Even those who consider the case for changing the Gender Recognition Act to be cast-iron, have to acknowledge that, as a matter of fact, there is no consensus on the issue. I don’t think this is controversial and I don’t think that saying so is hostile to anyone’s rights.

Nevertheless, I think the analogies with slavery or with women’s rights are useful here.

The intellectual case against slavery was made many centuries before slavery was abolished. This week I was reading about the Quakers’ historic support for abolition nearly a century before the founding of the United States of America; and in the fourth century AD, St Augustine wrote on how slavery was against God’s will. The moral righteousness of the abolition movement was established long before it became a consensus.

So even if one believes that the case for transgender rights is self-evident, that does not negate the need to repeat the argument over and over and over again until consensus is reached in one’s favour. This is how people are persuaded to the cause. Arguments that, in a later era, will be recognised as fallacious or fatuous, must still be debunked in the current moment.

Repeating ‘trans women are women’ might be true, but it persuades no-one.

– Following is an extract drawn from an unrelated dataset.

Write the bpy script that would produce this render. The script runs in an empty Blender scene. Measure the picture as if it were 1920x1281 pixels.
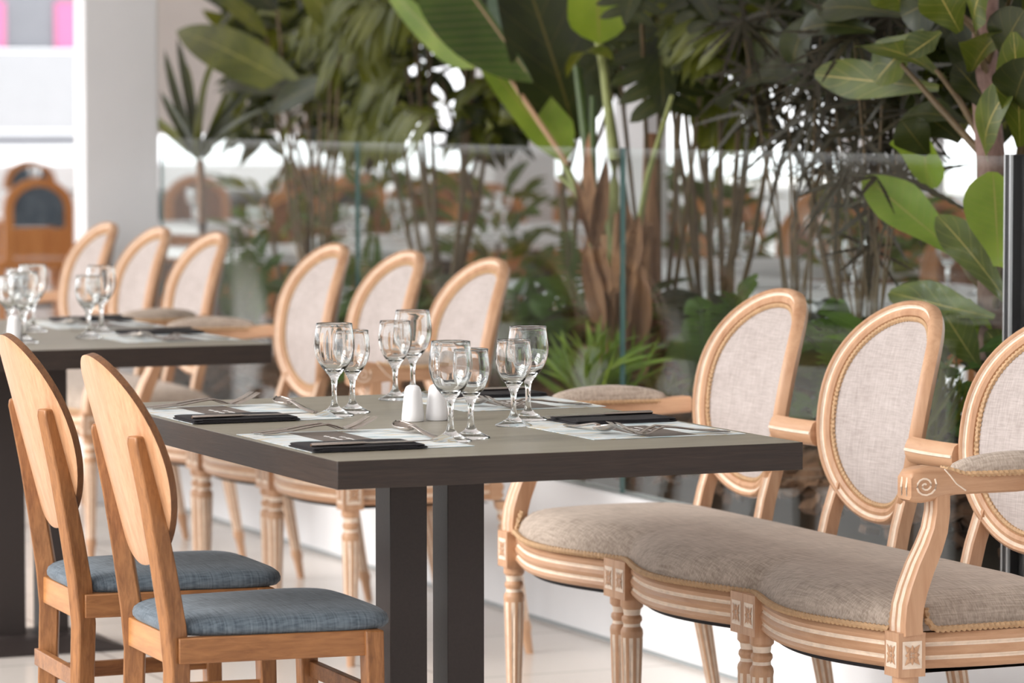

Hashtagging #NoADebate to your social media posts does not help either. It just reinforces the smear that trans activists are dogmatic and unwilling to engage in dialogue.

This, in turn, sets back the cause of trans rights.

During the Golden Age of Blogging (defined solipsistically as when I first started blurting my thoughts out online, circa 2005) many writers practiced the art of ‘fisking’ – picking apart an article clause-by-clause, sentence-by-sentence.

A decade ago, Suzanne Moore’s piece on Selina Todd would have been dissected in this fashion. The motivation of the fiskers would have been anger at her wrong-headedness. But the outcome of such an exercise would have been to identify precisely why she was wrong. The assumptions she had made; the conflation of distinct issues; the exaggerations and the straw men. It would also have identified the areas where she might have had a point; where Trans Rights Activists are in agreement with gender critical feminists; and where actual data might help settle a disagreement.

In fact is that exact tactic is being deployed by gender critical feminists in response to an open letter, critical of Suzanne Moore.

I don’t know whether they did line-by-line fisking, but abolitionist campaigners did this work in the eighteenth and nineteenth centuries. Campaigners for women’s suffrage did this in the nineteenth and twentieth centuries. And those campaigning for homosexual rights did the same in the twentieth and twenty-first century. Not just on their terms, but on the terms set by the opposition.

In my adulthood, marriage equality for homosexuals went from being a ridiculous fringe idea, to the legal norm. This was achieved by relentless debate with people who did not accept that homosexuals had the same right to a family as everyone else. It involved engaging with people who thought LGBTQ+ people are deviants, and sinners against God.

In all these cases, campaigners engaged with and debated the reactionaries. Not because they believed that the other side had legitimate views; but because they realised that they had to convince the undecided mass of the population to be on their side – for whom the rhetoric and emotivism of the social conservatives seemed familiar and plausible.

Some activists for trans rights are doing this and I find them persuasive. But unfortunately that work is being overshadowed by the stunts of others, who take a zero-tolerance approach to the issue.

I think those who seek to No Platform gender critical feminists, or to demand that Suzanne Moore’s writing be spiked, are ahead of their time. They are behaving as we might expect the social justice campaigners of the future to behave, when the ‘debate’ over trans rights has been worked through and settled. But we’re not there yet.